Check each line below for the word "script" and give the number of lines that have it, nothing more.

:: Given information ::
══════
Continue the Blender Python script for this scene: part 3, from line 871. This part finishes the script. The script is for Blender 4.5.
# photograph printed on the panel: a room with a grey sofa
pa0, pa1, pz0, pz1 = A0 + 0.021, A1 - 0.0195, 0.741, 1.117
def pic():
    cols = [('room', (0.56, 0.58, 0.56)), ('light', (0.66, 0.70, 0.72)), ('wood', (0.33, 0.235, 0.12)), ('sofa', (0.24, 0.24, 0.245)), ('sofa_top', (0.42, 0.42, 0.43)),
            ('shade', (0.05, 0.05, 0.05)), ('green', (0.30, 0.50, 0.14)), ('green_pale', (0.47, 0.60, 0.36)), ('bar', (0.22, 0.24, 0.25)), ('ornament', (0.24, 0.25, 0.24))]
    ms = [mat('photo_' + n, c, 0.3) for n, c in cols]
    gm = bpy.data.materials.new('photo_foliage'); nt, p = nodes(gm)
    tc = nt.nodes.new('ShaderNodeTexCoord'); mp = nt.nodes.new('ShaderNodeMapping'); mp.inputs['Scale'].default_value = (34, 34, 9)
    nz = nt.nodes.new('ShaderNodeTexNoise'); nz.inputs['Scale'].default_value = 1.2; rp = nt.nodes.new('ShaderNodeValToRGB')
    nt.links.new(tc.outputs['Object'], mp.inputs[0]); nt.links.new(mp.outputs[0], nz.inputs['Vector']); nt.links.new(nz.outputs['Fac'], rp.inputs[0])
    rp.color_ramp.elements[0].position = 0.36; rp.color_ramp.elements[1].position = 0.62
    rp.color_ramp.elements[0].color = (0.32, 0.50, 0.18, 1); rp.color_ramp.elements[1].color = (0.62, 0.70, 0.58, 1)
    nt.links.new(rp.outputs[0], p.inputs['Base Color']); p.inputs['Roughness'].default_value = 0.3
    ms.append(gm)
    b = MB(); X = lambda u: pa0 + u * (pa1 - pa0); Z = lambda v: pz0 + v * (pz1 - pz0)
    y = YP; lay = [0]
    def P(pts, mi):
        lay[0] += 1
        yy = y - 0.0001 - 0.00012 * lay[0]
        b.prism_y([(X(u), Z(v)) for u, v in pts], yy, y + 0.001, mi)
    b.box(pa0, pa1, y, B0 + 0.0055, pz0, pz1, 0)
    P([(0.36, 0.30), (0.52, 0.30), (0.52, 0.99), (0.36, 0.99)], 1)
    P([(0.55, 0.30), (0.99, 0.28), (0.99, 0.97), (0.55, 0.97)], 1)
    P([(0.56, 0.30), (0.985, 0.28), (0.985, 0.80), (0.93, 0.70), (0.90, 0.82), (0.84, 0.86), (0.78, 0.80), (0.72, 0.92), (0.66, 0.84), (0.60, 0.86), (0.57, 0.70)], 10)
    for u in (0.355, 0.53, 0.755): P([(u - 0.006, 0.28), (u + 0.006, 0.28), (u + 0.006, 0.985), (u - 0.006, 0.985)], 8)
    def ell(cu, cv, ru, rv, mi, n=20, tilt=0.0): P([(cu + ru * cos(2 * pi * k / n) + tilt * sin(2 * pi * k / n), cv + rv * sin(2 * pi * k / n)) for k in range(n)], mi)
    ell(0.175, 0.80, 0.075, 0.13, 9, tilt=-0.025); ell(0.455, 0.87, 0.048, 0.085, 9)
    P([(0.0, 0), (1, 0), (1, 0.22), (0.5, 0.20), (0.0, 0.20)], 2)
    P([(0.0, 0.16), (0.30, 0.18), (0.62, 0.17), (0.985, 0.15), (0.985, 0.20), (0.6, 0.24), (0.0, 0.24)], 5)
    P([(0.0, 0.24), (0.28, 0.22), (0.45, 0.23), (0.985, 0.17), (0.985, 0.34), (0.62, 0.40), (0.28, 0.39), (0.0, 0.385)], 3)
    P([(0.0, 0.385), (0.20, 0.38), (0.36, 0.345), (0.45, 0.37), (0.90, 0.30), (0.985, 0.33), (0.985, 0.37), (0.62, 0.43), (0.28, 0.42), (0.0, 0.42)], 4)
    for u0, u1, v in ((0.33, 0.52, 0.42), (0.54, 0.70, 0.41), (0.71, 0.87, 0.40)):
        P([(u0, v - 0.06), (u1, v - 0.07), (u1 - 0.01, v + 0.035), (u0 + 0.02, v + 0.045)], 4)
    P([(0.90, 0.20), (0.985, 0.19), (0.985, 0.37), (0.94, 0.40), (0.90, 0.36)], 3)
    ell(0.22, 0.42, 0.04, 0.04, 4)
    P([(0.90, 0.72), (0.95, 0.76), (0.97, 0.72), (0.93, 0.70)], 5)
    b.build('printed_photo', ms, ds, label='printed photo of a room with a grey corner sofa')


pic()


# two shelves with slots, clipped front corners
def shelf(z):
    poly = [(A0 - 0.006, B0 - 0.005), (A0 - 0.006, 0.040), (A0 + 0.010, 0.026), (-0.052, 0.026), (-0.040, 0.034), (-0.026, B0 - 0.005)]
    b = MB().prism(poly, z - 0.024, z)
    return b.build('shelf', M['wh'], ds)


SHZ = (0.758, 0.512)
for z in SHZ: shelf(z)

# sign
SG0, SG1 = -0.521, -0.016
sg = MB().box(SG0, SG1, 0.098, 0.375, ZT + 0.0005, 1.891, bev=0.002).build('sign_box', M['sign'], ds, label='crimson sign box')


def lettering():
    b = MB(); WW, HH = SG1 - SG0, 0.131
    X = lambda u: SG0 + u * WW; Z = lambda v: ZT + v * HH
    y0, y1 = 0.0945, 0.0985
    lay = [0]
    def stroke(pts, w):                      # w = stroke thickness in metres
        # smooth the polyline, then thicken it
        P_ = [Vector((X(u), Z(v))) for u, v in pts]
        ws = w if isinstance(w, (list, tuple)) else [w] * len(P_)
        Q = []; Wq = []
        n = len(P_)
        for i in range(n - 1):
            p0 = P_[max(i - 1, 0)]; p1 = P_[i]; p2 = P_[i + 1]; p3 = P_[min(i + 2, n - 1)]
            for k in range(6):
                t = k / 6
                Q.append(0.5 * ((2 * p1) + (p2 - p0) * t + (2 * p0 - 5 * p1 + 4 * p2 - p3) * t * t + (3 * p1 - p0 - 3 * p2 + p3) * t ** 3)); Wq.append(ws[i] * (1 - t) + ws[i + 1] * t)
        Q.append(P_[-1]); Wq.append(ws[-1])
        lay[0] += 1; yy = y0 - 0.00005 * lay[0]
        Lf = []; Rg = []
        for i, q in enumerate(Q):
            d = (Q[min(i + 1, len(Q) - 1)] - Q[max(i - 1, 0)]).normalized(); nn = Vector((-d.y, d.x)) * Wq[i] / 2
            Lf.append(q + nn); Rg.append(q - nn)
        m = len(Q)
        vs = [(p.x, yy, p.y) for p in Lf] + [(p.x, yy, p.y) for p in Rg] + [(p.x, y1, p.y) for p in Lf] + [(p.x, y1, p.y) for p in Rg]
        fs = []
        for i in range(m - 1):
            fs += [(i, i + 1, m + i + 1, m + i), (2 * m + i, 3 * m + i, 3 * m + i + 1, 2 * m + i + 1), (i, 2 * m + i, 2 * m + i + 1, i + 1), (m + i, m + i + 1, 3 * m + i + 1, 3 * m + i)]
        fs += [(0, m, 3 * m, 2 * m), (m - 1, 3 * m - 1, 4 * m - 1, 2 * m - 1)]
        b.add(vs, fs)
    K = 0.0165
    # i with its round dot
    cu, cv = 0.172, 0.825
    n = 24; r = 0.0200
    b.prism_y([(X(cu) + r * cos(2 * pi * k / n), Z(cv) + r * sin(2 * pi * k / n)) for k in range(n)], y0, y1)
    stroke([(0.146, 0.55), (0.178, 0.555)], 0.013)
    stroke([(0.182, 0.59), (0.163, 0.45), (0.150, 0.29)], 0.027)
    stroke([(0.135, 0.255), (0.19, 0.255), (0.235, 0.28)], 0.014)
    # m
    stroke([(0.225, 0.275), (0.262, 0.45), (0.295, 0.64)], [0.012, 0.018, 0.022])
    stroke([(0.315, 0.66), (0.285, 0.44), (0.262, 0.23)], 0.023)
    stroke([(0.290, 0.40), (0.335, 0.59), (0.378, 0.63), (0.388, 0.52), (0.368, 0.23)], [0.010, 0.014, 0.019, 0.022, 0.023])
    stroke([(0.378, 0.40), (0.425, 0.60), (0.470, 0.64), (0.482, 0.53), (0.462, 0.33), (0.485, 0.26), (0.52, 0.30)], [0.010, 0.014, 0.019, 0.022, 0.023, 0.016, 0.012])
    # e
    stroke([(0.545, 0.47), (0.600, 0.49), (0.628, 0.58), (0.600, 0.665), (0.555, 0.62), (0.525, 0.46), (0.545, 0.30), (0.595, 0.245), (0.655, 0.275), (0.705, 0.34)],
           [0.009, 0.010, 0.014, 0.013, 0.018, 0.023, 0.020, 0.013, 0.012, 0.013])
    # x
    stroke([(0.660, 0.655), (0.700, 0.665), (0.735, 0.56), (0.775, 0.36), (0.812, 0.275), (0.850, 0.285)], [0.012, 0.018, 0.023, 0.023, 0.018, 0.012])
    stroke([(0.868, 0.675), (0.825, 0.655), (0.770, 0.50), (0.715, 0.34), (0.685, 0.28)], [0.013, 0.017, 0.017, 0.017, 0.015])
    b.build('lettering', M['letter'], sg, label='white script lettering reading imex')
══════
:: Full answer ::
2